« Comment expliquer aux victimes qu’on doit enquêter à charge et à décharge, qu’en tant que policier, on a le soupçon chevillé au corps, c’est ce qu’on appelle une disposition professionnelle, le flic est un être disposé à se montrer soupçonneux. Elles ne le comprennent pas toujours, les victimes, elles sont trop occupées à se fuir, à se couper d’elles-mêmes, à faire comme si le viol n’était jamais arrivé, mais c’est arrivé, et elles doivent vivre avec leur peur, avec leur honte, avec le sentiment d’avoir été dépossédées de leur corps… »

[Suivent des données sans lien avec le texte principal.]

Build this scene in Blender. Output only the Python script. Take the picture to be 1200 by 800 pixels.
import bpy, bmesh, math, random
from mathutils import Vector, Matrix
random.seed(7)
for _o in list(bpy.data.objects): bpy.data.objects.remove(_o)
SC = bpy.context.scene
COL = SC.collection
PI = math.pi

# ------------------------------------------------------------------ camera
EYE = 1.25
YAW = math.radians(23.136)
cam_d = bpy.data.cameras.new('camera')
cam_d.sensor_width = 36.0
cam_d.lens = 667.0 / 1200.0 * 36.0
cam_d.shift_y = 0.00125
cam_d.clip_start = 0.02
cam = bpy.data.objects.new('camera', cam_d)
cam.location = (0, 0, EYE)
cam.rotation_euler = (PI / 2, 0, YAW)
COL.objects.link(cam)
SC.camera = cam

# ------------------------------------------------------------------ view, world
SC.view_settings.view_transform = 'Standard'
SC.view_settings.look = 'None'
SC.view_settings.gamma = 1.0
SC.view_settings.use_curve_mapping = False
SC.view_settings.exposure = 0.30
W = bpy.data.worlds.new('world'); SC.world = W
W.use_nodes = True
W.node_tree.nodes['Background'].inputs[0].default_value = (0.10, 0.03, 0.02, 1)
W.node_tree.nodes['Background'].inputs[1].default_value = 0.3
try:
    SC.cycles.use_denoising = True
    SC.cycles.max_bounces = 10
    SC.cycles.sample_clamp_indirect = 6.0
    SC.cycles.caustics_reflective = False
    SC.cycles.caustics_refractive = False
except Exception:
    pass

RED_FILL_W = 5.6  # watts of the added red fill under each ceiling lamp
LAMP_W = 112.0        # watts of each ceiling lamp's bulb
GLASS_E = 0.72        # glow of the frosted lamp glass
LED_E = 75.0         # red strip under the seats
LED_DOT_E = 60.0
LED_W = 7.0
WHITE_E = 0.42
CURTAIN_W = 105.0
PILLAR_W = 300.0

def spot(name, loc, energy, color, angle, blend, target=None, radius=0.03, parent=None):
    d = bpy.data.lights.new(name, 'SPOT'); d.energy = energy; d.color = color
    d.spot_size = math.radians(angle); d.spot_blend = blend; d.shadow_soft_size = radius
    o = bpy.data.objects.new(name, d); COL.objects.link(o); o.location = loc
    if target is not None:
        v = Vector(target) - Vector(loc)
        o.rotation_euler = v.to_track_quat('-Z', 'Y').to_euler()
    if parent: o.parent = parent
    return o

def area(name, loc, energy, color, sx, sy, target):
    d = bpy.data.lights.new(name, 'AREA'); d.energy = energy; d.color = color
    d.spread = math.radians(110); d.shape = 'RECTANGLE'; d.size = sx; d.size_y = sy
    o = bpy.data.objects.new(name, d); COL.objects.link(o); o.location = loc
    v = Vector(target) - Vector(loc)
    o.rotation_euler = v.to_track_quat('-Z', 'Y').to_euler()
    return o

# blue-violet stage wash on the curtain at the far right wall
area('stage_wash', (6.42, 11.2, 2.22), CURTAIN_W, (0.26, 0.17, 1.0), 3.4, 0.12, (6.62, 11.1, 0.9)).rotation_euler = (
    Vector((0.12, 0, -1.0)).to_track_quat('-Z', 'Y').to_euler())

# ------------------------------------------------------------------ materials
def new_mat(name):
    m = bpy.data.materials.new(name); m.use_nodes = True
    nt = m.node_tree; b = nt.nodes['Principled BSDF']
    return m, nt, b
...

En préparant une petite journée aux Quais du Polar, j’ai eu l’attention attirée par quelques autrices que je ne connaissais pas, notamment celles qui situaient leurs écrits entre la fiction et le reportage, comme Océane Perona dont c’est le premier roman.
Elle y raconte le quotidien de la brigade criminelle d’une ville qui n’est pas nommée. Trois narrations alternent, mais, je vous rassure, on s’y fait vite, et cela n’a rien d’artificiel : d’abord la deuxième personne du singulier s’adresse à Héloïse, la policière du service Violence, confrontée à des témoignages éprouvants. Puis, le « je » est celui d’Ophélie, la sociologue en stage d’observation, qui a du mal à trouver sa place. Enfin, un « vous » s’adresse à une femme dont on ne découvrira l’identité qu’à la fin du roman, et remonte dans son enfance, et même celle de sa mère.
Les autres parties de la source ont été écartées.